Preaching Augustine on the Problem of Evil

Editor's Note: Below is a "Monday Sermon," our attempt at Patheos' Preachers Portal to provide sermons that pastors can enjoy and learn from. It is our hope that this particular series from Daniel Harrell, which preaches through the Church Fathers, will encourage pastors, show them a way of approaching theological education from the pulpit, and refresh their theological memories.

See Reverend Harrell's columnist page for more information.

Among the greatest and undoubtedly most prolific of the Church fathers was Saint Augustine. Translator F. J. Sheed writes that "every person living in the Western world would be a different person if Augustine either had not been, or had been other than he was." Augustine wrote 117 books that touched on practically every central theme of Christian theology and practice. Augustine's writings are so numerous and comprehensive that it would be much easier to compile a list of what he didn't cover than it would be to catalogue all that he takes up in his major works, sermons, and vast correspondence.

Augustine was born on November 13, 354, in what is now Algeria.
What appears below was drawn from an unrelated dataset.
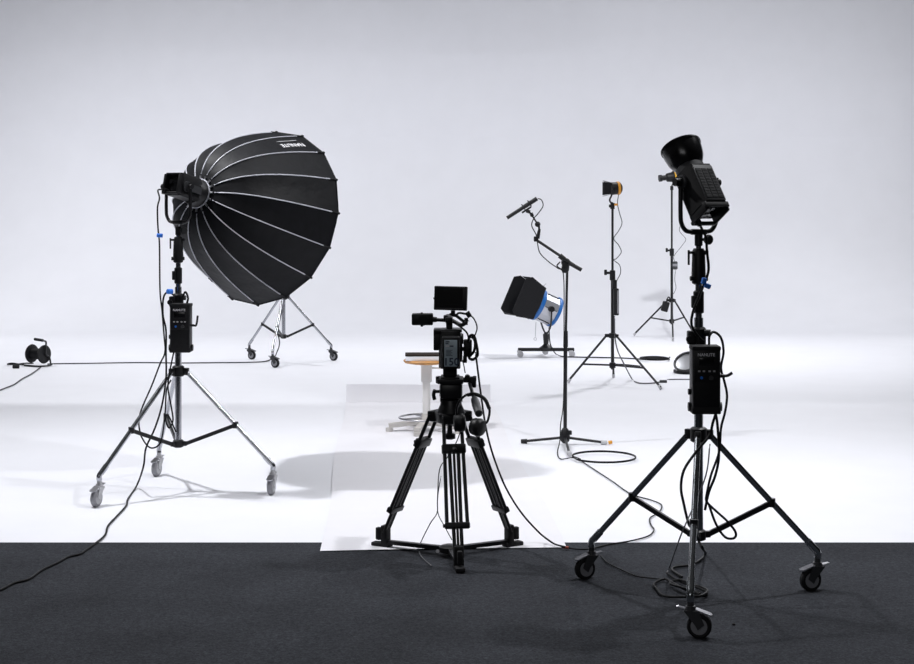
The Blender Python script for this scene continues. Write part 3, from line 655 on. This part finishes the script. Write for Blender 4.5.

His father was a pagan who later converted to Christianity, but his mother, Monica, was a devout Christian from the start who prayed and labored tirelessly for her son's conversion. She taught Augustine the faith throughout his childhood, but his baptism was delayed until 387 due to a lengthy religious and philosophical pilgrimage, which he outlines in his most popular work, Confessions. Educated as a rhetorician in North Africa, Augustine eventually came under the influence of the Roman philosopher Cicero through which he embarked on an earnest quest for divine wisdom. Like many such quests, his search at first led him away from the Christian faith of his childhood.

Augustine struggled particularly with the timeless problem of evil. Given a God who is truly good, how could evil exist? Where did it come from? How was it possible for an omnipotent God to permit evil's existence if it were in his power to rein it in? Desire for a rational solution to this perpetually thorny dilemma led him to Manichaeism, a syncretistic, dualistic Persian philosophy that combined elements of Zoroastrian, Christian, and Gnostic thought. Manichaeism held as a fundamental principle that two equivalent powers (Good and Evil, Light and Darkness, God and Satan) were engaged in continual warfare, duking it out over possession of the universe. This seemed to fit with Augustine's experience of things and so he adopted it as a plausible hypothesis upon which to construct his own view of the world.
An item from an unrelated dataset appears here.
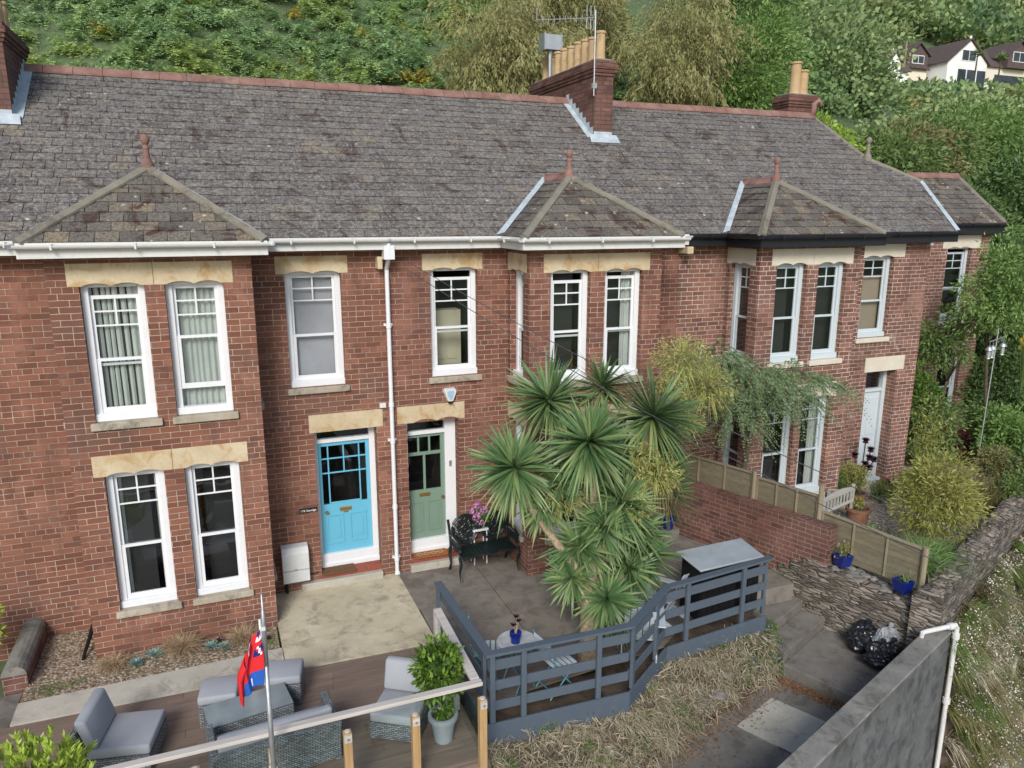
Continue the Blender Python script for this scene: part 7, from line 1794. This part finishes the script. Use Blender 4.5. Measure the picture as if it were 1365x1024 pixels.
t = thing('bracket', 'small pale metal bracket under the black gutter', 'bracket', (13.2, -.3, 5.4)); b = MB(); b.tube([(13.15, -.02, 5.44), (13.0, -.42, 5.52)], .014, 6); b.lathe((13.0, -.42, 5.49), [(.03, 0), (.04, .02), (.02, .06)], 8); b.build('arm', MT['steel'], t)
# ------------------------------------------------------------------ camera, light
cam = bpy.data.cameras.new('camera'); co = bpy.data.objects.new('camera', cam); COL.objects.link(co); S.camera = co
yaw, pit, rol = 0.3785, 0.2227, 0.0011
co.location = (-1.457, -12.3222, 6.144)
fwd = Vector((math.sin(yaw) * math.cos(pit), math.cos(yaw) * math.cos(pit), -math.sin(pit)))
rt = Vector((math.cos(yaw), -math.sin(yaw), 0)); up = rt.cross(fwd)
r2 = rt * math.cos(rol) + up * math.sin(rol); u2 = -rt * math.sin(rol) + up * math.cos(rol)
co.rotation_euler = Matrix((r2, u2, -fwd)).transposed().to_euler()
cam.sensor_width = 36; cam.lens = 36 * 998.24 / 1365; cam.clip_end = 2000; cam.clip_start = .1
W = bpy.data.worlds.new('World'); S.world = W; W.use_nodes = True; nt = W.node_tree
sky = nt.nodes.new('ShaderNodeTexSky'); sky.sky_type = 'NISHITA'; sky.sun_disc = False
el, az = R(34), R(205)
sky.sun_elevation = el; sky.sun_rotation = az; sky.air_density = 1.0; sky.dust_density = 1.5; sky.ozone_density = 1.0
nt.links.new(sky.outputs[0], nt.nodes['Background'].inputs[0]); nt.nodes['Background'].inputs[1].default_value = 0.115
sl = bpy.data.lights.new('sun', 'SUN'); sl.energy = 2.1; sl.angle = R(20); sl.color = (1, .975, .94)
so = bpy.data.objects.new('sun', sl); COL.objects.link(so)
sd = Vector((math.sin(az) * math.cos(el), math.cos(az) * math.cos(el), math.sin(el)))
so.rotation_euler = sd.to_track_quat('Z', 'Y').to_euler()
S.render.engine = 'CYCLES'
S.view_settings.view_transform = 'Standard'; S.view_settings.look = 'None'; S.view_settings.exposure = 0.5; S.view_settings.gamma = 1
S.cycles.max_bounces = 6; S.cycles.transparent_max_bounces = 12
However, after nine years of Manichaeism, Augustine grew disillusioned both with its insistence on asceticism as a means to salvation and its hyper-rationalism. So around 383 he left his job as a teacher in North Africa and headed for Rome. A year after that, he landed another teaching position in Milan where he met the distinguished bishop of Milan, Saint Ambrose. Through Ambrose, Augustine became reacquainted with Christianity (and subsequently convicted by it). This forced him into what he described in Confessions as "a great tumult of my inner dwelling place I stirred up against my own soul in the chamber of my heart."
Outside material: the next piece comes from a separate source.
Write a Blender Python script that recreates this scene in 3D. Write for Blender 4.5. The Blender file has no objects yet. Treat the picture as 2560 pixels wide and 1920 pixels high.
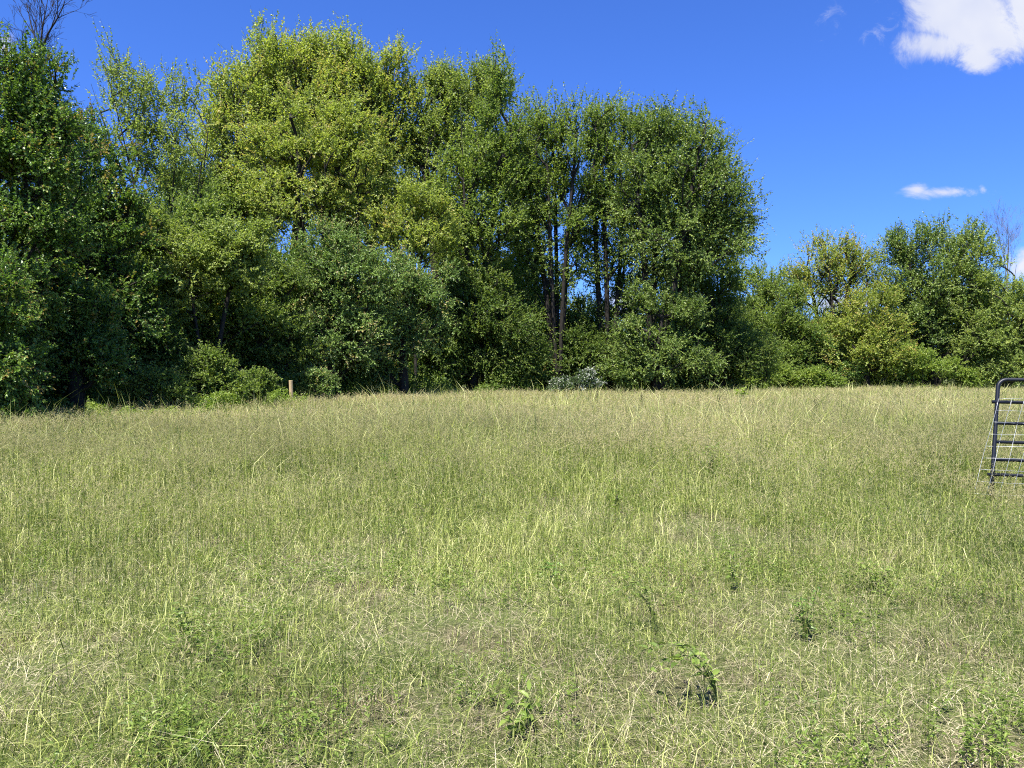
import bpy, math, random
import numpy as np

SC = bpy.context.scene
COL = SC.collection
R = math.radians

# ------------------------------------------------------------------ camera
F, CX, CY, HY = 1898.0, 1280.0, 960.0, 938.0     # focal length, centre and horizon row of a 2560 px wide frame
EYE = 1.55
cam_d = bpy.data.cameras.new("camera"); cam = bpy.data.objects.new("camera", cam_d); COL.objects.link(cam)
cam_d.sensor_fit = 'HORIZONTAL'; cam_d.sensor_width = 36.0; cam_d.lens = 36.0 * F / 2560.0
cam_d.clip_start = 0.05; cam_d.clip_end = 5000
cam.location = (0, 0, EYE)
cam.rotation_euler = (R(90) - math.atan((CY - HY) / F), 0, 0)
SC.camera = cam

# ------------------------------------------------------------------ sky and sun
SUN_EL, SUN_AZ = 63.0, 206.0        # azimuth clockwise from +Y (the view direction): left and behind the viewer
EXPOSURE = 1.42
SKY_STRENGTH = 0.050
SUN_STRENGTH = 5.0
world = bpy.data.worlds.new("World"); SC.world = world; world.use_nodes = True
wt = world.node_tree; wn = wt.nodes; wl = wt.links
for n in list(wn): wn.remove(n)

def N(nt, typ, **kw):
    n = nt.nodes.new(typ)
    ins = kw.pop('ins', {})
    for k, v in kw.items(): setattr(n, k, v)
    for k, v in ins.items(): n.inputs[k].default_value = v
    return n
def math_(nt, op, a, b=None, c=None, clamp=False):
    n = nt.nodes.new('ShaderNodeMath'); n.operation = op; n.use_clamp = clamp
    for i, v in enumerate((a, b, c)):
        if v is None: continue
        if isinstance(v, (int, float)): n.inputs[i].default_value = v
        else: nt.links.new(v, n.inputs[i])
    return n.outputs[0]

w_out = N(wt, 'ShaderNodeOutputWorld'); bg = N(wt, 'ShaderNodeBackground')
wl.new(bg.outputs[0], w_out.inputs[0])
sky = N(wt, 'ShaderNodeTexSky', sky_type='NISHITA', sun_disc=False)
sky.sun_elevation = R(SUN_EL); sky.sun_rotation = R(SUN_AZ)
sky.altitude = 200; sky.air_density = 1.0; sky.dust_density = 0.3; sky.ozone_density = 3.0
tint = N(wt, 'ShaderNodeMix', data_type='RGBA', blend_type='MULTIPLY')
tint.inputs[0].default_value = 1.0
tint.inputs[7].default_value = (0.51, 0.86, 1.72, 1)
wl.new(sky.outputs[0], tint.inputs[6])
# clouds: drifting masses at fixed directions of the sky
tc = N(wt, 'ShaderNodeTexCoord'); sep = N(wt, 'ShaderNodeSeparateXYZ')
wl.new(tc.outputs['Generated'], sep.inputs[0])
yy = math_(wt, 'MAXIMUM', sep.outputs[1], 0.05)
cu = math_(wt, 'DIVIDE', sep.outputs[0], yy); cv = math_(wt, 'DIVIDE', sep.outputs[2], yy)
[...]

Sorrow and self-scrutiny grew regarding his own personal perniciousness. "Why this monstrousness?" he agonized. "What is the root of it? Does the answer lie in some mysterious punishment that has come upon people, some deeply hidden damage in the children of Adam? The mind gives the body an order, and is obeyed at once. The mind gives itself an order and is resisted." One day, in the midst of this distress, he suddenly heard what sounded like the voice of a child saying in sing-song fashion, "Take up and read." He interpreted this voice as a divine appeal to take up and read the first passage he turned to in his Bible. It happened to be Romans 13:13-14, ". . . not in orgies and drunkenness, not in sexual immorality and debauchery, not in dissension and jealousy. Rather, clothe yourselves with the Lord Jesus Christ, and do not think about how to gratify the desires of the sinful nature." "I had wish to read no further, and no need," he wrote, "for in that instant, with the very ending of that sentence, it was if the light of utter confidence shone in all my heart and all the darkness of uncertainty vanished away." Ambrose baptized Augustine on Easter Eve in 387 in answer to his mother's prayers.

Augustine's Confessions surges forth in lush and lyrical professions of his new love for God. "Not with uncertain, but with assured consciousness do I love Thee, O Lord." Augustine sang, "What is it that I love in loving Thee? Not corporeal beauty, nor the splendor of time, nor the radiance of the light, so pleasant to our eyes, nor the sweet melodies of songs of all kinds, nor the flagrant smell of flowers, and ointments, and spices, not manna and honey, not limbs pleasant to the embracements of flesh. I love not these things when I love my God; instead I love a certain kind of light, and sound, and fragrance, and food, and embracement in loving my God, who is the light, sound, fragrance, food, and embracement of my soul -- where that light shines which no place can contain, where that sound peals which time can not snatch away, where there is a fragrance which no breeze can disperse, where there is a food which no eating can diminish, and where that clings which no satiety can sunder. This is what I love, when I love my God."